- The Washington Times - Sunday, June 7, 2015

Rep. Pete King on Sunday refused to apologize for posting a tweet that linked Republican presidential candidate Sen. Rand Paul to the terrorist army known as Islamic State.

Mr. King said he would “absolutely not” apologize and again blasted the Kentucky Republican for delaying Senate progress on reauthorizing the Patriot Act, forcing the shutdown of the National Security Agency’s controversial phone-snooping program and using it to raise money for his campaign.

“That went beyond the limits of intelligent debate, of rational debate and to me it violated his position as a senator,” said Mr. King said on “Fox News Sunday.”

He called Mr. Paul’s actions “shameful and disgraceful.”

After the Senate voted last week to resume the bulk collection of phone records, although with reforms, Mr. King tweeted: “Today’s Senate NSA vote is a victory for America, for freedom over ignorance and defeat for ISIS, Edward Snowden & Rand Paul.”
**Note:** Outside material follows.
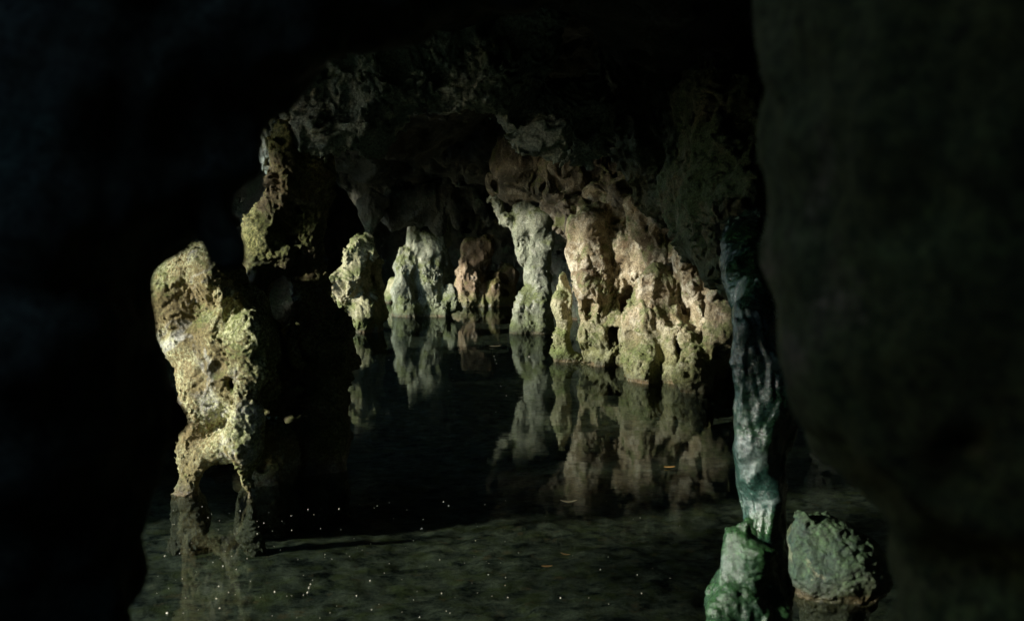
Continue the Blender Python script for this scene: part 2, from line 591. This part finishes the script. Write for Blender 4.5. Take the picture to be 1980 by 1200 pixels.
me = rock_mesh('cave_wall', shell_base, (-6.2, -4.4, -0.7), (4.2, 27.0, 4.9), 0.05,
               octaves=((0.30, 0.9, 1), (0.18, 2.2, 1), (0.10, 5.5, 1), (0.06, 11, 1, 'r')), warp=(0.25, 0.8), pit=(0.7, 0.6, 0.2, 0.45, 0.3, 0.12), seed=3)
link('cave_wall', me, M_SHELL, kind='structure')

# bed of the pond
nx, ny = 330, 900
gx = np.linspace(-6, 4, nx, dtype=F32)
gy = np.linspace(-3.5, 26.5, ny, dtype=F32)
gp = np.stack(np.meshgrid(gx, gy, [0.0], indexing='ij'), -1).reshape(-1, 3).astype(F32)
ca, sa = math.cos(R(-24)), math.sin(R(-24))
rot = np.stack([gp[:, 0] * ca - gp[:, 1] * sa, (gp[:, 0] * sa + gp[:, 1] * ca) * 1.5, gp[:, 2]], 1).astype(F32)
gz = -0.34 + 0.05 * perlin(gp * 0.8, 5) + 0.012 * perlin(rot * 1.3, 6) + 0.014 * perlin(rot * 5.0, 7) + 0.014 * perlin(rot * 12, 8)
gp[:, 2] = gz
ii = np.arange(nx * ny).reshape(nx, ny)
fq = np.stack([ii[:-1, :-1], ii[1:, :-1], ii[1:, 1:], ii[:-1, 1:]], -1).reshape(-1, 4)
link('pond_bed', mesh_from('pond_bed', gp, fq), mud_mat(), kind='structure')

# water
wv = np.array([(-14, -3.6, 0), (4.1, -3.6, 0), (4.1, 26.6, 0), (-14, 26.6, 0)], F32)
link('pond_water', mesh_from('pond_water', wv, np.array([[0, 1, 2, 3]])), water_mat(), kind='structure')

# ground outside, reaching the horizon
gv = np.array([(-900, -900, -0.75), (900, -900, -0.75), (900, 900, -0.75), (-900, 900, -0.75)], F32)
link('ground', mesh_from('ground', gv, np.array([[0, 1, 2, 3]])), plain_mat('leafy_ground', (0.07, 0.08, 0.035), 0.95), kind='structure')

# ------------------------------------------------------------------ foreground rock
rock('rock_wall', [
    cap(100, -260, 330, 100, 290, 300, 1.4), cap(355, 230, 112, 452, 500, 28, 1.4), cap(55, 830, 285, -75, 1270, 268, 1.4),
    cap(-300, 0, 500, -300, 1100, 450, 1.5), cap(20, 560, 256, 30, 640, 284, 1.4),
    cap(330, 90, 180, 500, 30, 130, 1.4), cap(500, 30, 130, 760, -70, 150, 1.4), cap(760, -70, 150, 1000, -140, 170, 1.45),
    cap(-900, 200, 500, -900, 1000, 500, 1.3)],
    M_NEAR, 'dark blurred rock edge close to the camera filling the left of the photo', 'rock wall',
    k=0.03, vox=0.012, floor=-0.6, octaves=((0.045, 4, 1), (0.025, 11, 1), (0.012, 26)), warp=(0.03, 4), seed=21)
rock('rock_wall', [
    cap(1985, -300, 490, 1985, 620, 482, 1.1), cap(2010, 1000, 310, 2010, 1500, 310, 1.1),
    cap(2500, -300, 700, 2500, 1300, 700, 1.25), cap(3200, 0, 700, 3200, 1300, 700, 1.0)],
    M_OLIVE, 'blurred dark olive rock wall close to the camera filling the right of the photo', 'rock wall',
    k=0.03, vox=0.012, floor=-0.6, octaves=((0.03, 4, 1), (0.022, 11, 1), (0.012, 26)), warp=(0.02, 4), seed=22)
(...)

The tweet drew criticism for linking Mr. Paul and the Islamic State, which is known by the acronym ISIS or ISIL. But Mr. KIng would not take it back.

“The fact is that 99 percent of the Senate wanted the debate to go forward and Rand Paul actually wanted to shut down the NSA for several days, serving no purpose other than for him to raise money for his presidential campaign That went beyond the limits of intelligent debate, of rational debate and to me it violated his position as a senator,” said Mr. King, a New York Republican who has flirted with a presidential run this year.

The bill passed by the Senate, known as the USA Freedom Act, resumed the collection of bulk phone records but required telecommunications companies, not the NSA, to hold the data. The government now must make specific requests to access the records.

The House had previously approved the USA Freedom Act. President Obama singed it into law shortly after it passed the Senate.

“We can have differences, we can debate them, we can work them out. You can vote against NSA is you want to,” said Mr. King. “But to use your one-person power to unilaterally shut it down, knowing that it is going to be reopened in a couple days — all he was doing was hurting American security at the same time, asking people to send him contributions. That was shameful and disgraceful.”